SAWT BEIRUT INTERNATIONAL

| 28 March 2024, Thursday |

Mexico’s Caribbean coast braces for Hurricane Grace

With threats of grounding flights and bringing strong winds, flash flooding and large waves, tropical storm Grace strengthened into a hurricane on Wednesday as it barreled toward Mexico’s Caribbean coast.

A hurricane warning was in effect for a string of beach resorts, including Cancun, on Mexico’s Yucatan Peninsula, the US National Hurricane Center (NHC) in Miami said.

At least 124 flights to or from Cancun were canceled, the city’s mayor, Mara Lezama, said on Twitter.

At 0000 GMT, the Category One hurricane, the lowest on the five-level Saffir-Simpson scale, was packing maximum sustained winds of 80 miles per hour, according to the NHC. It was located 170 miles east of the Mexican town of Tulum and expected to make landfall early Thursday, having already drenched earthquake-stricken Haiti, the NHC said.

The storm was then expected to cross the southwest Gulf of Mexico before lashing the eastern states of Veracruz and Tamaulipas.

Grace was “expected to bring strong winds and a dangerous storm surge” to parts of the Yucatan, according to the NHC.

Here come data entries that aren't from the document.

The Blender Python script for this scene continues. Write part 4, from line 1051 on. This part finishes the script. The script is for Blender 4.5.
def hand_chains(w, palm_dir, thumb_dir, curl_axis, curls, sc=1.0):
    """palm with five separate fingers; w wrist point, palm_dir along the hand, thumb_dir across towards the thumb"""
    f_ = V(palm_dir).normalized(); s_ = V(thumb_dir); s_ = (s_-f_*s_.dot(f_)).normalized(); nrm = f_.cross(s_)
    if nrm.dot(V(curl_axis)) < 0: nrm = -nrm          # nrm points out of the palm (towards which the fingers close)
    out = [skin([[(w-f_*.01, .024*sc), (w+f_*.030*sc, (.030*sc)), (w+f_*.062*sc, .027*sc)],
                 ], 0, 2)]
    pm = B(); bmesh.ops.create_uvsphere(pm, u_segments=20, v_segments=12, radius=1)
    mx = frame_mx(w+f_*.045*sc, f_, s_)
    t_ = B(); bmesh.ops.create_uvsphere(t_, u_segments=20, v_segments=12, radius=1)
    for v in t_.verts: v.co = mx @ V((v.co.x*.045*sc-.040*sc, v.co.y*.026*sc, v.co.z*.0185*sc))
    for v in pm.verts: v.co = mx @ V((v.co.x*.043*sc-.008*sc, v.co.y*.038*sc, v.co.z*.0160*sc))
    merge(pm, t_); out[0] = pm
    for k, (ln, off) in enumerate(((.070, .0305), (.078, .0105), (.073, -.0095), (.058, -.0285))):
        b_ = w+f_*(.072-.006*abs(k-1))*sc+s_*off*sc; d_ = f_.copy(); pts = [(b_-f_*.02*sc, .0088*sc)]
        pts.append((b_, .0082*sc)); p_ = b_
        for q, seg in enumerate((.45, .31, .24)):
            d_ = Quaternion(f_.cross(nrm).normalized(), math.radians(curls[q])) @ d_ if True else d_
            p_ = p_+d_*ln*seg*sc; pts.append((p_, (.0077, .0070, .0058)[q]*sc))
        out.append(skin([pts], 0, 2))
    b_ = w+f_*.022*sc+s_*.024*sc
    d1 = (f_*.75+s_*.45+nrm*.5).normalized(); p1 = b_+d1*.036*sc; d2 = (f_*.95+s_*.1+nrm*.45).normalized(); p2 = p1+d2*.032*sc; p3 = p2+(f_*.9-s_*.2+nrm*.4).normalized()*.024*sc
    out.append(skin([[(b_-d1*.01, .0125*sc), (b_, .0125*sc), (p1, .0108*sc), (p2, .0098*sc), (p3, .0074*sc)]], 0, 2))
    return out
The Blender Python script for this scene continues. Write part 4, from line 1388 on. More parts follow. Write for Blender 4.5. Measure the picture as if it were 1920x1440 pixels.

“Heavy rainfall from Grace will likely result in areas of flash and urban flooding, and will also be capable of producing mudslides,” it said.

The storm surge will be accompanied by “large and destructive waves” near the coast, the NHC warned.

Businesses on Mexico’s Riviera Maya boarded up windows, while fishermen and tour operators hauled their boats onto land and tourists soaked up the final hours in the sun.

At supermarkets in Cancun, some residents stocked up on food in preparation for the storm’s arrival, although the authorities called on people to avoid panic buying.

“We don’t know what it will be like,” said 41-year-old housewife Hortencia Rodriguez.

“With Wilma we didn’t prepare and we were hit hard,” she said, referring to a Category 5 hurricane that pummeled Cancun in 2005.

Authorities in Mexico’s southeastern state of Quintana Roo set up 85 shelters for people who needed refuge from the storm.